_SUPPLIED DATA_
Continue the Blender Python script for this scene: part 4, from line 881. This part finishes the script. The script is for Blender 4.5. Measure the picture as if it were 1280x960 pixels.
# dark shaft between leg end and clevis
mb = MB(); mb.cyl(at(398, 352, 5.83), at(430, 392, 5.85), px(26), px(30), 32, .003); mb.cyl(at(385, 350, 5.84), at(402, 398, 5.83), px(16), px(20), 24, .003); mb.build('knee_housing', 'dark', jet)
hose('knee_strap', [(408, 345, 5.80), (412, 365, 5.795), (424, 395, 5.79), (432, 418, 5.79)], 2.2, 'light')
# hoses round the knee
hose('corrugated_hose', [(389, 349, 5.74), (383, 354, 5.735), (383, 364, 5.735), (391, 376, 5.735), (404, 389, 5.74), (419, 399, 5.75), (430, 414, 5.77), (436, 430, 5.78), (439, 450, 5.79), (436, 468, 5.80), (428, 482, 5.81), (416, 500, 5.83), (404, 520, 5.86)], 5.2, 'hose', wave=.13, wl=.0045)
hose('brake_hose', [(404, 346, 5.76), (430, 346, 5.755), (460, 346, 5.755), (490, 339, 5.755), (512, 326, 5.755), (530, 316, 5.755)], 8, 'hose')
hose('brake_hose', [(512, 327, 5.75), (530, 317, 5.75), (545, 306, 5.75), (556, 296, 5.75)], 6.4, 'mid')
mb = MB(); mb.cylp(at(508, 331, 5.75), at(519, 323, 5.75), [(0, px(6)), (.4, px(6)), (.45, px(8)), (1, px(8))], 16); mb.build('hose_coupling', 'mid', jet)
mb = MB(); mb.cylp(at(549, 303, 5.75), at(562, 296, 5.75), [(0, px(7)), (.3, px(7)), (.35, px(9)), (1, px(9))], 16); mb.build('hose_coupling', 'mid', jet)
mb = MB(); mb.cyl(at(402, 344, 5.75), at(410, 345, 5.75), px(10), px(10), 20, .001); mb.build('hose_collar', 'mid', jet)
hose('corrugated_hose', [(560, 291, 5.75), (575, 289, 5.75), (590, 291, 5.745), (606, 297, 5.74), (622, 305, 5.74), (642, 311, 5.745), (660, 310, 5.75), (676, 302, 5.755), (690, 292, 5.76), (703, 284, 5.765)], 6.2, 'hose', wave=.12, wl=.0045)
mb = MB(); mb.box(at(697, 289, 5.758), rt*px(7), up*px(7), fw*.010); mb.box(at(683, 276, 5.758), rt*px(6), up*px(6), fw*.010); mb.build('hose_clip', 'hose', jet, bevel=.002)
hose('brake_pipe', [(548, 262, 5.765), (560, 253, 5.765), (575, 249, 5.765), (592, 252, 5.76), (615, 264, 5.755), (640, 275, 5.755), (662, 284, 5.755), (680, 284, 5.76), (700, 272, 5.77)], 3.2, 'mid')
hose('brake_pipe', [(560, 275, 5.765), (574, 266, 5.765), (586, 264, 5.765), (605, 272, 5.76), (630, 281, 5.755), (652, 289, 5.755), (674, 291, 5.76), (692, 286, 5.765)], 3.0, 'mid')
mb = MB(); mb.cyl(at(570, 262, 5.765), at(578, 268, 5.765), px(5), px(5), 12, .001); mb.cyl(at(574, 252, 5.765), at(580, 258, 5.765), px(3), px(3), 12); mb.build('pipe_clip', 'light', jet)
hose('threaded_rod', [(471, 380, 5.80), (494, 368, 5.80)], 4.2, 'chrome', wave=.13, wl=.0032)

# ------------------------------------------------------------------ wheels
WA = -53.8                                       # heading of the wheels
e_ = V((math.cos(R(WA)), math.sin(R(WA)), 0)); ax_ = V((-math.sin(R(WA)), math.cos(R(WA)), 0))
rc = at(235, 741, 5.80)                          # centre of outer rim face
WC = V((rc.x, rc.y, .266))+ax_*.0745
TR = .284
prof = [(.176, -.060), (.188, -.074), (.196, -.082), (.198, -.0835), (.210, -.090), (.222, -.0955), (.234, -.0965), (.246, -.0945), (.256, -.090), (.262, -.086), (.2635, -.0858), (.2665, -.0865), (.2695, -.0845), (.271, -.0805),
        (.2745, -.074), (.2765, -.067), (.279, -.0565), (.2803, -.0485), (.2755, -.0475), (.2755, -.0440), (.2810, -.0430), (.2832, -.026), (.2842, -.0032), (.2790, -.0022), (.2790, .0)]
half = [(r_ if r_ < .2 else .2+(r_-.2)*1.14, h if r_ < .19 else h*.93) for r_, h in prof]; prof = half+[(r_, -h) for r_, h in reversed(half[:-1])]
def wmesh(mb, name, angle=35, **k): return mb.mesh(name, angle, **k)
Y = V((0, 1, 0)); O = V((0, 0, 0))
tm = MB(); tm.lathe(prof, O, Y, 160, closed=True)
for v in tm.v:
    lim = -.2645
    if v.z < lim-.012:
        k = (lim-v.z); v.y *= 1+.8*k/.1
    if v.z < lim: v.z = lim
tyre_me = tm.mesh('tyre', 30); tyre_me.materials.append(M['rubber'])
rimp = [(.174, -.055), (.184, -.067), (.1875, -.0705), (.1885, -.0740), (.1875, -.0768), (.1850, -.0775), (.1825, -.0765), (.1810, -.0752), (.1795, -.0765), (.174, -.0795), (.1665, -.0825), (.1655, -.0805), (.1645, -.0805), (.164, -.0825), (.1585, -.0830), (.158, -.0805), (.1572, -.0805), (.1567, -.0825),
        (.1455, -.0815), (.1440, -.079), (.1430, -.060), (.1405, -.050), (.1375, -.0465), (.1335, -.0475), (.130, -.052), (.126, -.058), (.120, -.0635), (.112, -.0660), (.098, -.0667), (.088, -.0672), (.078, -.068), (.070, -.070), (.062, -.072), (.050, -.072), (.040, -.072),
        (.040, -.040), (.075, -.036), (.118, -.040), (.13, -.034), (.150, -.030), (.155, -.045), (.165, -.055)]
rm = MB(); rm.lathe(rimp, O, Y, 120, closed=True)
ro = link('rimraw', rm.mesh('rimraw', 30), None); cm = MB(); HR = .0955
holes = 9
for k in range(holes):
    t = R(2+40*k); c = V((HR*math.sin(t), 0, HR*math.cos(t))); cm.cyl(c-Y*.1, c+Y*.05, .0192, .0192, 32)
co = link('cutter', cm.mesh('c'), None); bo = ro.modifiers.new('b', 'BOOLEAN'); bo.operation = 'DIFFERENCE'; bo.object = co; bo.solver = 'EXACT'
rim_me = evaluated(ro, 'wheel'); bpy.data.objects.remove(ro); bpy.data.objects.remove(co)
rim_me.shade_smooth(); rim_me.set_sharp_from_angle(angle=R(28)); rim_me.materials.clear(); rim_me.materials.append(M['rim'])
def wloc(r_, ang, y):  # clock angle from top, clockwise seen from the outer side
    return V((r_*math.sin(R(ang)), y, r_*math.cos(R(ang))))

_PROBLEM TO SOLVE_
Reproduce the listing shown above in its entirety, exactly.

_SOLUTION FOR THIS TASK_
Continue the Blender Python script for this scene: part 4, from line 881. This part finishes the script. The script is for Blender 4.5. Measure the picture as if it were 1280x960 pixels.
# dark shaft between leg end and clevis
mb = MB(); mb.cyl(at(398, 352, 5.83), at(430, 392, 5.85), px(26), px(30), 32, .003); mb.cyl(at(385, 350, 5.84), at(402, 398, 5.83), px(16), px(20), 24, .003); mb.build('knee_housing', 'dark', jet)
hose('knee_strap', [(408, 345, 5.80), (412, 365, 5.795), (424, 395, 5.79), (432, 418, 5.79)], 2.2, 'light')
# hoses round the knee
hose('corrugated_hose', [(389, 349, 5.74), (383, 354, 5.735), (383, 364, 5.735), (391, 376, 5.735), (404, 389, 5.74), (419, 399, 5.75), (430, 414, 5.77), (436, 430, 5.78), (439, 450, 5.79), (436, 468, 5.80), (428, 482, 5.81), (416, 500, 5.83), (404, 520, 5.86)], 5.2, 'hose', wave=.13, wl=.0045)
hose('brake_hose', [(404, 346, 5.76), (430, 346, 5.755), (460, 346, 5.755), (490, 339, 5.755), (512, 326, 5.755), (530, 316, 5.755)], 8, 'hose')
hose('brake_hose', [(512, 327, 5.75), (530, 317, 5.75), (545, 306, 5.75), (556, 296, 5.75)], 6.4, 'mid')
mb = MB(); mb.cylp(at(508, 331, 5.75), at(519, 323, 5.75), [(0, px(6)), (.4, px(6)), (.45, px(8)), (1, px(8))], 16); mb.build('hose_coupling', 'mid', jet)
mb = MB(); mb.cylp(at(549, 303, 5.75), at(562, 296, 5.75), [(0, px(7)), (.3, px(7)), (.35, px(9)), (1, px(9))], 16); mb.build('hose_coupling', 'mid', jet)
mb = MB(); mb.cyl(at(402, 344, 5.75), at(410, 345, 5.75), px(10), px(10), 20, .001); mb.build('hose_collar', 'mid', jet)
hose('corrugated_hose', [(560, 291, 5.75), (575, 289, 5.75), (590, 291, 5.745), (606, 297, 5.74), (622, 305, 5.74), (642, 311, 5.745), (660, 310, 5.75), (676, 302, 5.755), (690, 292, 5.76), (703, 284, 5.765)], 6.2, 'hose', wave=.12, wl=.0045)
mb = MB(); mb.box(at(697, 289, 5.758), rt*px(7), up*px(7), fw*.010); mb.box(at(683, 276, 5.758), rt*px(6), up*px(6), fw*.010); mb.build('hose_clip', 'hose', jet, bevel=.002)
hose('brake_pipe', [(548, 262, 5.765), (560, 253, 5.765), (575, 249, 5.765), (592, 252, 5.76), (615, 264, 5.755), (640, 275, 5.755), (662, 284, 5.755), (680, 284, 5.76), (700, 272, 5.77)], 3.2, 'mid')
hose('brake_pipe', [(560, 275, 5.765), (574, 266, 5.765), (586, 264, 5.765), (605, 272, 5.76), (630, 281, 5.755), (652, 289, 5.755), (674, 291, 5.76), (692, 286, 5.765)], 3.0, 'mid')
mb = MB(); mb.cyl(at(570, 262, 5.765), at(578, 268, 5.765), px(5), px(5), 12, .001); mb.cyl(at(574, 252, 5.765), at(580, 258, 5.765), px(3), px(3), 12); mb.build('pipe_clip', 'light', jet)
hose('threaded_rod', [(471, 380, 5.80), (494, 368, 5.80)], 4.2, 'chrome', wave=.13, wl=.0032)

# ------------------------------------------------------------------ wheels
WA = -53.8                                       # heading of the wheels
e_ = V((math.cos(R(WA)), math.sin(R(WA)), 0)); ax_ = V((-math.sin(R(WA)), math.cos(R(WA)), 0))
rc = at(235, 741, 5.80)                          # centre of outer rim face
WC = V((rc.x, rc.y, .266))+ax_*.0745
TR = .284
prof = [(.176, -.060), (.188, -.074), (.196, -.082), (.198, -.0835), (.210, -.090), (.222, -.0955), (.234, -.0965), (.246, -.0945), (.256, -.090), (.262, -.086), (.2635, -.0858), (.2665, -.0865), (.2695, -.0845), (.271, -.0805),
        (.2745, -.074), (.2765, -.067), (.279, -.0565), (.2803, -.0485), (.2755, -.0475), (.2755, -.0440), (.2810, -.0430), (.2832, -.026), (.2842, -.0032), (.2790, -.0022), (.2790, .0)]
half = [(r_ if r_ < .2 else .2+(r_-.2)*1.14, h if r_ < .19 else h*.93) for r_, h in prof]; prof = half+[(r_, -h) for r_, h in reversed(half[:-1])]
def wmesh(mb, name, angle=35, **k): return mb.mesh(name, angle, **k)
Y = V((0, 1, 0)); O = V((0, 0, 0))
tm = MB(); tm.lathe(prof, O, Y, 160, closed=True)
for v in tm.v:
    lim = -.2645
    if v.z < lim-.012:
        k = (lim-v.z); v.y *= 1+.8*k/.1
    if v.z < lim: v.z = lim
tyre_me = tm.mesh('tyre', 30); tyre_me.materials.append(M['rubber'])
rimp = [(.174, -.055), (.184, -.067), (.1875, -.0705), (.1885, -.0740), (.1875, -.0768), (.1850, -.0775), (.1825, -.0765), (.1810, -.0752), (.1795, -.0765), (.174, -.0795), (.1665, -.0825), (.1655, -.0805), (.1645, -.0805), (.164, -.0825), (.1585, -.0830), (.158, -.0805), (.1572, -.0805), (.1567, -.0825),
        (.1455, -.0815), (.1440, -.079), (.1430, -.060), (.1405, -.050), (.1375, -.0465), (.1335, -.0475), (.130, -.052), (.126, -.058), (.120, -.0635), (.112, -.0660), (.098, -.0667), (.088, -.0672), (.078, -.068), (.070, -.070), (.062, -.072), (.050, -.072), (.040, -.072),
        (.040, -.040), (.075, -.036), (.118, -.040), (.13, -.034), (.150, -.030), (.155, -.045), (.165, -.055)]
rm = MB(); rm.lathe(rimp, O, Y, 120, closed=True)
ro = link('rimraw', rm.mesh('rimraw', 30), None); cm = MB(); HR = .0955
holes = 9
for k in range(holes):
    t = R(2+40*k); c = V((HR*math.sin(t), 0, HR*math.cos(t))); cm.cyl(c-Y*.1, c+Y*.05, .0192, .0192, 32)
co = link('cutter', cm.mesh('c'), None); bo = ro.modifiers.new('b', 'BOOLEAN'); bo.operation = 'DIFFERENCE'; bo.object = co; bo.solver = 'EXACT'
rim_me = evaluated(ro, 'wheel'); bpy.data.objects.remove(ro); bpy.data.objects.remove(co)
rim_me.shade_smooth(); rim_me.set_sharp_from_angle(angle=R(28)); rim_me.materials.clear(); rim_me.materials.append(M['rim'])
def wloc(r_, ang, y):  # clock angle from top, clockwise seen from the outer side
    return V((r_*math.sin(R(ang)), y, r_*math.cos(R(ang))))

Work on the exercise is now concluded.